#### [WRITTEN TASK]
Copy exactly the lines from the one containing "Recreate this scene as a Blender Python (bpy) script. Measure" through the one containing "def GD(py, z=0.0): return", both included, and nothing else.

#### [RECORDS FOR THE EXERCISE]

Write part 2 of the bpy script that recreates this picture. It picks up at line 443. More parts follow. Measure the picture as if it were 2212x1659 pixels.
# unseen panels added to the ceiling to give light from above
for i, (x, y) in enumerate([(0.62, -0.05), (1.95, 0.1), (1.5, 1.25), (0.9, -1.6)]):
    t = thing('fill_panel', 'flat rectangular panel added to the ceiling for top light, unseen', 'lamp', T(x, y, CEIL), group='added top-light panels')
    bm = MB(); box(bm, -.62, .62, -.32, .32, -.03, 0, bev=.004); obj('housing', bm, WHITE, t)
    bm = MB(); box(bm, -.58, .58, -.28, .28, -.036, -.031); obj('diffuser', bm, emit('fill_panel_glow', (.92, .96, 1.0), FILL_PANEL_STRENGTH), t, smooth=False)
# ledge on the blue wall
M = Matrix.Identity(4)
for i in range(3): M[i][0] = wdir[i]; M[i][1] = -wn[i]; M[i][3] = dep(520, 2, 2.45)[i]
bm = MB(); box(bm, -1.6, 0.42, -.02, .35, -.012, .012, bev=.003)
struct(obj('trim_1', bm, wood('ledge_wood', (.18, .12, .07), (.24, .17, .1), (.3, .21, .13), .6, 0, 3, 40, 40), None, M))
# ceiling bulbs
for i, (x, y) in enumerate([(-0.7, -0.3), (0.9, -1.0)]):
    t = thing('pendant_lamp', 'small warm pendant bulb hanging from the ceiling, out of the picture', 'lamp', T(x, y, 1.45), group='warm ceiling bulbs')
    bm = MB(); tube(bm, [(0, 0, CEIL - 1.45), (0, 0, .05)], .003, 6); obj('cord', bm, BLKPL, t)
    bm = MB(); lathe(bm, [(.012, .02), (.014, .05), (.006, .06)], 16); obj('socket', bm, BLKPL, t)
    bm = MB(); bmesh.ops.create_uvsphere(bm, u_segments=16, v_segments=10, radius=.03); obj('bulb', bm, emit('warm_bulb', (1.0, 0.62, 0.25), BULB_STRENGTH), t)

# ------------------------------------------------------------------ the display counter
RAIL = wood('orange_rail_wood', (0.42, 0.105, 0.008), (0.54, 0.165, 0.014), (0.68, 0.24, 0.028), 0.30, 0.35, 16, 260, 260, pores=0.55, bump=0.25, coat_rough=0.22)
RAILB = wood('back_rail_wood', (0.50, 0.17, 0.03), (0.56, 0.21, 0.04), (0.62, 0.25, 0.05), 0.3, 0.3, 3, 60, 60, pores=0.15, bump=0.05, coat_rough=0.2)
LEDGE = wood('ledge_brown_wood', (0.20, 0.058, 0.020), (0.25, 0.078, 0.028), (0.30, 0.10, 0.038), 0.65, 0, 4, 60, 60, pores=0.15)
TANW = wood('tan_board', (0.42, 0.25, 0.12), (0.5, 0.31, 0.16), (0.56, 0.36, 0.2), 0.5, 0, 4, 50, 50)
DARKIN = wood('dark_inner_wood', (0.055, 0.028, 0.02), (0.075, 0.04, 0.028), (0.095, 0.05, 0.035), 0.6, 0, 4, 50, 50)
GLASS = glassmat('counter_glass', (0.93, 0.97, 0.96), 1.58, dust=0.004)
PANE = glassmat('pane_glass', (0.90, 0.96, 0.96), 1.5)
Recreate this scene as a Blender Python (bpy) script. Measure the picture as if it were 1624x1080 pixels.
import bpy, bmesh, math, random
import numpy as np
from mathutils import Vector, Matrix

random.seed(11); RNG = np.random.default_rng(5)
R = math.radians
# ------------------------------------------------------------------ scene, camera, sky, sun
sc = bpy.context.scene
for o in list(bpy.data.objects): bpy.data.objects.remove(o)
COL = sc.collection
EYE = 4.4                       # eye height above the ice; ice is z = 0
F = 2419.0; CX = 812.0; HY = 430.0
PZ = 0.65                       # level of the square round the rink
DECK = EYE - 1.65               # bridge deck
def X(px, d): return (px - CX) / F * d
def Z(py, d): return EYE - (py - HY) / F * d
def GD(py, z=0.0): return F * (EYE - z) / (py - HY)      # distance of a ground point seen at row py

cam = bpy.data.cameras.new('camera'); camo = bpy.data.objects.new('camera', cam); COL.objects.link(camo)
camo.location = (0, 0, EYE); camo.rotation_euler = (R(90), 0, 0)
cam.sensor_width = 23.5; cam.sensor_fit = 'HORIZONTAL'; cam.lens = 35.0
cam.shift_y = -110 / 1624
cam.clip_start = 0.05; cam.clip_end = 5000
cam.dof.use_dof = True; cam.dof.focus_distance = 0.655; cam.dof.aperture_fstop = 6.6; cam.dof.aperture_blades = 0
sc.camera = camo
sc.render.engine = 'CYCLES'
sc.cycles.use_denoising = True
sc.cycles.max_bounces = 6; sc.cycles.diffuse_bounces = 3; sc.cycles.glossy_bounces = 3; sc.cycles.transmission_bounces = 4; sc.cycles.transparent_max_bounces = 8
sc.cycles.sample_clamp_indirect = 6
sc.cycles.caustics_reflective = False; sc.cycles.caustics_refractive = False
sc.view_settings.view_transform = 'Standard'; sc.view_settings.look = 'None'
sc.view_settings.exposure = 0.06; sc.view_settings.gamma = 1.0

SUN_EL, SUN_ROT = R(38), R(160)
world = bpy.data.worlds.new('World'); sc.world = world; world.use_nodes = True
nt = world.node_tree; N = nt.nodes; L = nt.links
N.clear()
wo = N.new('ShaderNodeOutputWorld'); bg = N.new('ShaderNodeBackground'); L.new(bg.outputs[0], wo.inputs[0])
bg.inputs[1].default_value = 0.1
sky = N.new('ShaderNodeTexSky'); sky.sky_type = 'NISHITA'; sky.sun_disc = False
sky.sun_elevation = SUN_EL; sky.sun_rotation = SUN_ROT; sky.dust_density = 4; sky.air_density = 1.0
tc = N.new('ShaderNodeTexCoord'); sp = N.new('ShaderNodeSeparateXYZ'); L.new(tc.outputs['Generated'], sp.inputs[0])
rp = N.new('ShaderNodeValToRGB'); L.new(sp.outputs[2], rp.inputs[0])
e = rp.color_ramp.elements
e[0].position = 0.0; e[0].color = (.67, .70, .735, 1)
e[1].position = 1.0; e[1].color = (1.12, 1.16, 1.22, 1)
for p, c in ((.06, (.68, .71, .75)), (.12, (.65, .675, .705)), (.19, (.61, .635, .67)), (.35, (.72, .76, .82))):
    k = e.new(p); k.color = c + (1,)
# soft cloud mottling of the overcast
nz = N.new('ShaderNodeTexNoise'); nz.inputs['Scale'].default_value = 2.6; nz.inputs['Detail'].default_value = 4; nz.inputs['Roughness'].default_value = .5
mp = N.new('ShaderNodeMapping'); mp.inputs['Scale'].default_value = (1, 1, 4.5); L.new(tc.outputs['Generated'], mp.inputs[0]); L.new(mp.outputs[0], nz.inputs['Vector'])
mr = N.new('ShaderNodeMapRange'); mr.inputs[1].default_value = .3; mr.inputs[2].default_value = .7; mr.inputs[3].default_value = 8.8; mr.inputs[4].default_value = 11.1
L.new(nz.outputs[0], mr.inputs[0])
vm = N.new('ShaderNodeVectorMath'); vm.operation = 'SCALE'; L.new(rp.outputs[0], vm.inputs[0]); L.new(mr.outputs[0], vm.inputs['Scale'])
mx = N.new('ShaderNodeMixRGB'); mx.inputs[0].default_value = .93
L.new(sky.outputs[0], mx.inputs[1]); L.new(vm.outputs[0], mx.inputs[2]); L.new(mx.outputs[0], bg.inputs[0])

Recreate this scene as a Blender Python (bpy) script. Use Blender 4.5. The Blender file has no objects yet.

#### [THE OUTPUT]
Recreate this scene as a Blender Python (bpy) script. Measure the picture as if it were 1624x1080 pixels.
import bpy, bmesh, math, random
import numpy as np
from mathutils import Vector, Matrix

random.seed(11); RNG = np.random.default_rng(5)
R = math.radians
# ------------------------------------------------------------------ scene, camera, sky, sun
sc = bpy.context.scene
for o in list(bpy.data.objects): bpy.data.objects.remove(o)
COL = sc.collection
EYE = 4.4                       # eye height above the ice; ice is z = 0
F = 2419.0; CX = 812.0; HY = 430.0
PZ = 0.65                       # level of the square round the rink
DECK = EYE - 1.65               # bridge deck
def X(px, d): return (px - CX) / F * d
def Z(py, d): return EYE - (py - HY) / F * d
def GD(py, z=0.0): return F * (EYE - z) / (py - HY)      # distance of a ground point seen at row py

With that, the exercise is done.